I lived in the D.C. area the year after college graduation #1. Although I became familiar with the Baltimore airport, which is considered a D.C. area airport, I've only actually driven into Baltimore proper once, and I wasn't at the wheel, and I never got out of the car. At the time, it struck me as a sad sort of city, with a lot of history and a lot of potential and a big gaping hole in between the two, much like Detroit. My only other impressions of Baltimore have come primarily from Hairspray, which opens with the main character joyfully singing about the rats in the street and the flasher living next door, and from an episode of Wait, Wait, Don't Tell Me filmed in Baltimore where jokes about the city's degenerate weirdness were met by wild cheers from the audience, and from The Wire, which I haven't actually seen, but I have it on good authority that it's comprised of five gritty, violent seasons of Baltimore crime and corruption.
So I wasn't really expecting to love Baltimore. I was just kind of interested in seeing it.
But the moment the airport shuttle entered the city I was slammed with an unexpected wave of nostalgia for the Midatlantic states, and a desire to explore. Most of my four days were spent in the hotel at the conference, but I got to escape every once in awhile, sometimes with the colleague I came with, and sometimes on my own. The hotel was located right by Oriole Stadium at Camden Yards, and the fourth floor exercise room and an adjoining patio both looked right into the stadium and onto the field. There were baseball games all four nights, and even though I am not really a baseball fan, I loved being adjacent to the lights and the sounds and the summer energy. We were also just a few blocks from the waterfront, which has been nicely developed - a wide red brick path and shops and restaurants, a little outdoor amphitheater with live music, sand volleyball courts, paddle boats, museums.
If I walked the other direction, up Eutaw Street (I kind of got a kick out of that name), I found myself in a very different Baltimore, one inhabited mostly by residents and college students instead of suburbanites and tourists. This part of town (and I still only saw a very small part of it) spanned a much wider history - decades and centuries instead of years. Near my hotel was the Bromo-Seltzer Tower, which now houses a little shop for local artists. I stopped in on a whim and was rewarded with an awesome little personalized history lesson from a very friendly sales clerk. Up the street from the tower were several buildings with impressive facades, and the Hippodrome Theater. There was Westminster Hall, a nineteenth century church built over and around a cemetery housing the graves of famous Baltimore residents of the 18th and 19th centuries, including Edgar Allan Poe.

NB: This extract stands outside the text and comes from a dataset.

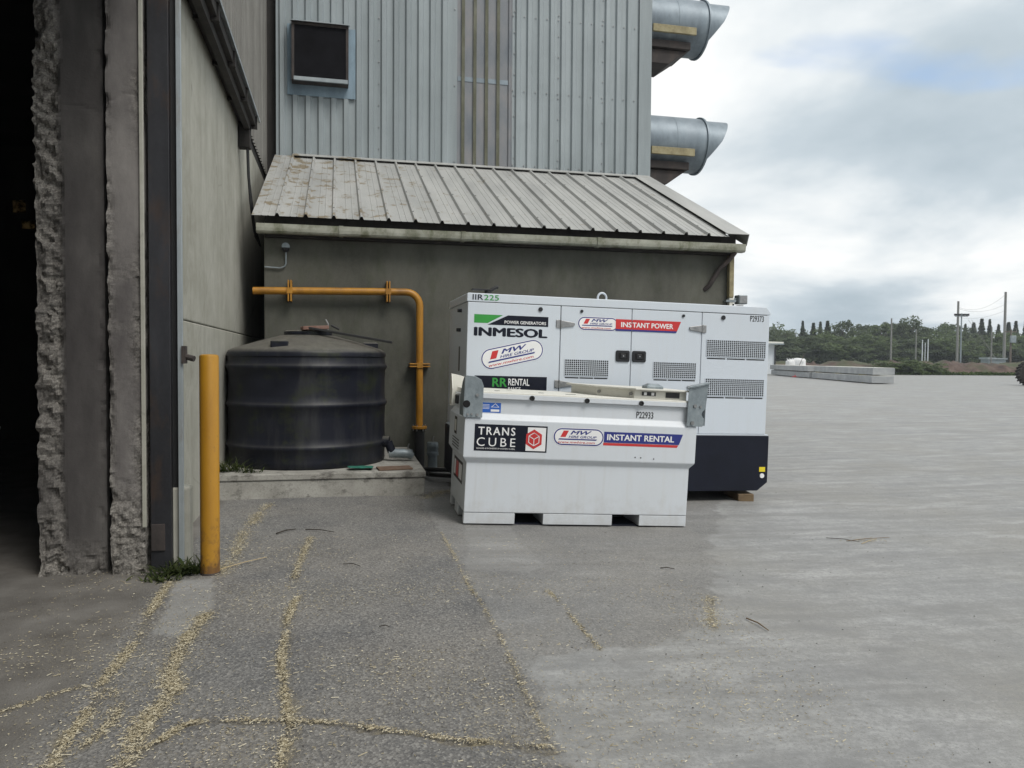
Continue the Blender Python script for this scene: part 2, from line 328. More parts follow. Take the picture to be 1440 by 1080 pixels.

There was the Lexington Market, with ethnic food stands and produce and bakeries, and probably a lot more because I didn't realize how big the market was until I got back to the hotel and googled it.
I didn't explore much beyond the market because I don't know Baltimore well enough to know where it's safe to walk and where to be cautious. I thought it best to let caution rule because, I still trusted some of what Hairspray and Wait, Wait Don't Tell Me and The Wire have taught me about Baltimore.
The solution to yesterday's puzzle. |
Honestly, I really loved the city. I felt sorry that I didn't have more time there. I had planned a short jaunt down into Washington, D.C. and my old neighborhood at the end of the trip, but I contemplated sticking around Baltimore a little longer. Nostalgia won out, and I was glad I was able to head south to explore places that I considered home eight years ago, to have dinner with some friends, to go for a morning run along the National Mall. I won't post pictures because a) it wasn't really the new and exciting and unfamiliar part of my trip, and b) I didn't actually take any.
Other than the conference itself, which to be honest wasn't spectacular,* I absolutely loved every single minute of my sort-of-working vacation. Seattle/Portland and Baltimore/D.C. were great bookends to my summer, and now I think I feel ready to dive back into real life.
* Sorry NCTM. To your credit, you did a spectacular job with the affiliate leadership conference in Denver two weeks before.
4 comments:
I dated someone in Baltimore last year, and... I'm glad you didn't get stabbed at the Lexington Market.
Baltimore has the weird mix of people. I still can't really categorize the danger-level of that city. I think on average, it's okay, but it has some very extremes.
By the way, I wrote a post about Edgar Allen Poe's gravesite on my blog, just now.
I was in Baltimore last Oct/Nov for a conference and work - it was really pretty. We were a few blocks away from the waterfront, too - the milk in those restaurants was really expensive (I was newly pregnant and craving milk).
This makes me really excited. I haven't been to Baltimore in some 10 years and I think it's time to make some new happier memories there.